PERSPEKTIF PSIKOLOGIS

Hitam-Putih

Dr. Paul Gunadi

Ada beberapa ciri pola pikir yang dapat menimbulkan depresi, salah satunya adalah pola pikir hitam-putih. David Burne menyebutnya pola pikir All or Nothing. Pola pikir ini memisahkan segala peristiwa yang dialami ke dalam dua kategori, misalnya baik-buruk, dipercaya- tidak dipercaya, atau dihargai-tidak dihargai. Saya berikan satu contoh lagi untuk memperjelas konsep pola pikir hitam-putih cenderung memandang persahabatan dari dua sudut yang ekstrem: "Menjadi sahabatku berarti bersedia menolongku dan membelaku kapan saja dan untuk apa saja; jika tidak bersedia, berarti engkau bukanlah sahabatku." Atau, "Jika tidak mengasihiku berarti engkau tidak menyukaiku!" Sebagaimana Saudara dapat lihat, pola pikir ini dapat muncul dalam pelbagai bentuk, namun sumbernya tetap satu, yakni kekurangmampuan memandang hidup secara lebih fleksibel. Pola pikir ini memiliki satu kelemahan yang utama yaitu gagal melihat untaian yang menghubungkan kedua kutub kategori hitam-putih.

Salah satu tangkai yang merambah keluar akar pola pikir hitam-putih ialah melihat orang lain dari kacamata, "Orang lain menyukaiku atau tidak menyukaiku." Saya kira pola pikir yang tidak sehat ini menjangkiti sebagian dari kita pula. Pola pikir ini tidak memberi celah kepada orang lain untuk menempati posisi netral. Seolah-olah kita memaksa orang untuk mengambil sikap yang ekstrem (yang sebetulnya sama sekali. Bahkan dalam kasus yang lebih ekstrem, kita mungkin saja memutuskan bahwa tidak menyukai kita adalah sama dengan membenci kita. Kita menolak kemungkinan bahwa di dunia ini ada orang yang tidak terlalu mengasihi(menyukai) kita namun juga tidak membenci kita. Perasaannya terhadap kita biasa-biasa saja alias netral. Masalahnya hal inilah yang tidak kita izinkan terjadi: Orang tidak boleh sekedar "biasa-biasa" saja terhadap kita. Secara langsung pola pikir ini mempengaruhi relasi kita dengan orang lain dan juga menggerogoti diri kita secara perlahan-lahan. Marilah kita telaah masalah ini secara lebih seksama; pertama etiologinya (asal- muasalnya), kemudian dampaknya dan terakhir cara penanggulangannya.
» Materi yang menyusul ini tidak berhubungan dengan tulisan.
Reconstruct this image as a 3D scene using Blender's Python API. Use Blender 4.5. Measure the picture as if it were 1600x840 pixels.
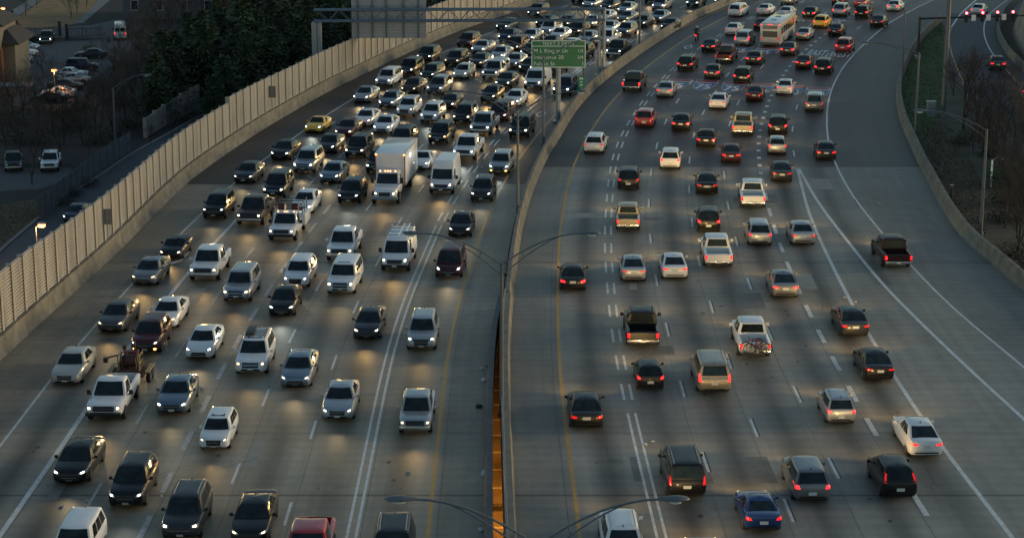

Pola pikir "Anda menyukaiku atau tidak menyukaiku" sebenarnya dapat bersumber dari dua tipe hubungan orangtua-anak yang saling berlawanan. Tipe pertama adalah hubungan orangtua-anak yang ditandai dengan banyaknya pujian dan penerimaan berkondisi. Di sini orangtua seakan-akan mengagung-agungkan anaknya karena memang anak itu (kehadirannya) semata-mata telah memenuhi kebutuhan atau kekosongan dalam diri orangtua. Pujian memang perlu diberikan dan jika disampaikan secara tepat akan berfaedah besar dalam pembentukan konsep diri anak yang positif. Sebaliknya, pujian yang berlebihan dan menjurus ke arah pengagungan akan membengkakkan konsep diri anak.

Bak balon yang kelebihan udara nyaris meledak berhubung menipisnya kulit balon, demikian pulalah diri anak yang kelebihan pujian. Konsep dirinya sekilas tampak bersinar positif namun sesungguhnya ketahanannya sangat rentan. Ia sukar mengakui kegagalan dan beriktiar terlalu keras untuk menggapai pujian dari orang lain. Reaksi orang lain yang hampa pujian ditafsirnya sebagai tanggapan yang tidak simpatik terhadapnya. Dan dari sinilah mulai bersemi bibit pola pikir hitam-putih, "Jika engkau tidak mengasihiku (memujiku), maka engkau membenciku dan tidak menghargaiku."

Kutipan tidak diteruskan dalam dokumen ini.